Blogger The Corporate Shill said...

In our family (five kids and two adults in a powder blue Suburban) we played The Alphabet Game -- be the first to spot words that begin with each letter of the alphabet in order and X was a killer, you could be stuck there across Indiana (longways -- none of that east/west shit). At least in Wisconsin you could watch for a "Xanadu: House of the Future; visit the Dells!" sign.

I'm not sure what car games LE played as a kid, but on our honeymoon he started up a vicious game of punch buggy, a game with which I assume most everyone is familiar. We drove from Seattle to San Diego and by the time we arrived I had a delightful bruise on my left arm (let's just say LE is competitive and I suck at this game). The tradition continues, primarily when we're on vacation. This past weekend, we were on a short vacation so we had to play. This time I almost kept it close. Our friends were appalled.

6/09/2005 08:42:00 AM  
Blogger Twyla said...

This post made me smile. The two family car things I remember:

Dad's incredible, superhero ability to stretch his arm way back to the back of the station wagon to smack an offender

singing "99 bottles of beer on the wall...

6/09/2005 08:51:00 AM  
Anonymous Anonymous said...

I'm saving zip for my next long car ride with other humans. I always love to hear your story of the amish zip upset. I love me a good long car ride.

More randomly, this post makes me think of:

-We played the standard license plates from states other than our home state game. It was kind of a group effort more than a game, the person riding shotgun had to enter the states in the notebook. When we went to Colorado one time, we finally got all 49 contiguous states. We never got a Hawaii in all those years.

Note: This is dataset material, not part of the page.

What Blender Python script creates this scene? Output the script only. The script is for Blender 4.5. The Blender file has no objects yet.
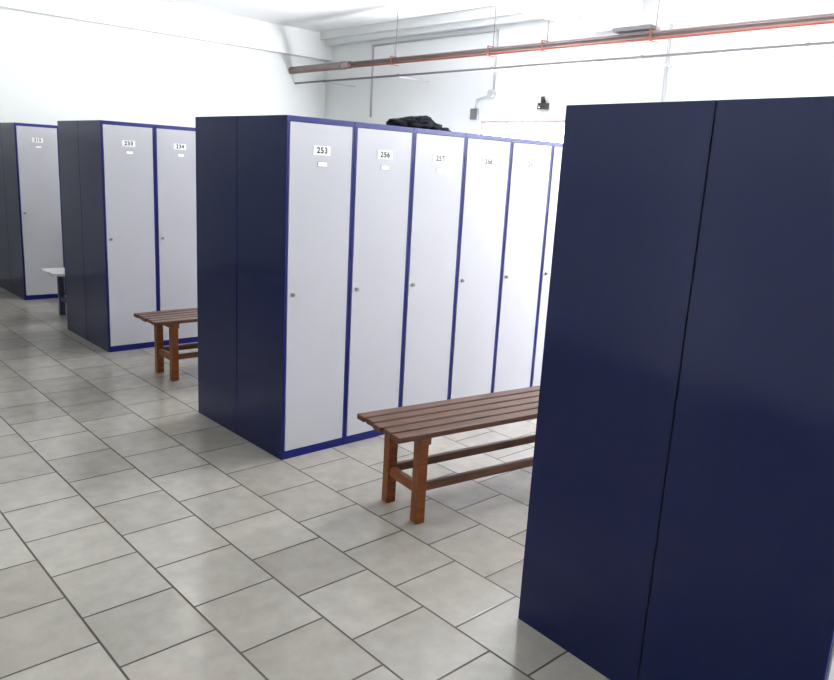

-When my Grandma came with us on long car rides, she always brought Pearson drops. She loved the coffee ones even though, despite being a good Norwegian, she didn't like coffee.

-One of my favorite car ride memories is shortly after Huck Finn and I met we drove to a party in the rural part of the state. His best friend's parents live in a beautiful old house that was a stop on the underground railroad with the hidden rooms still intact. After dinner, a big bonfire, hiking around their many acre property, and sitting out on the porch for several hours, we drove back in the middle of the night and we could see the glow of the big city and the suburbs most of the way back, even though we were in country pitch darkness except for millions of stars.

I'm going to have to invent airport zip or sin city zip for vacation this year - SuperGenius

6/09/2005 09:17:00 AM  
Blogger Peggasus said...

When the snow and wind blows sideways during winter storms in central Illinois, straight across I-57 from Champaign to Chicago, we count the cars that skid off the road. Once we got as high as 103. That's about 1 car per mile.

6/09/2005 02:55:00 PM  
Blogger Guy said...

I grew up a stone's throw from I-80 on the Illinois-Indiana border. I know exactly what you mean.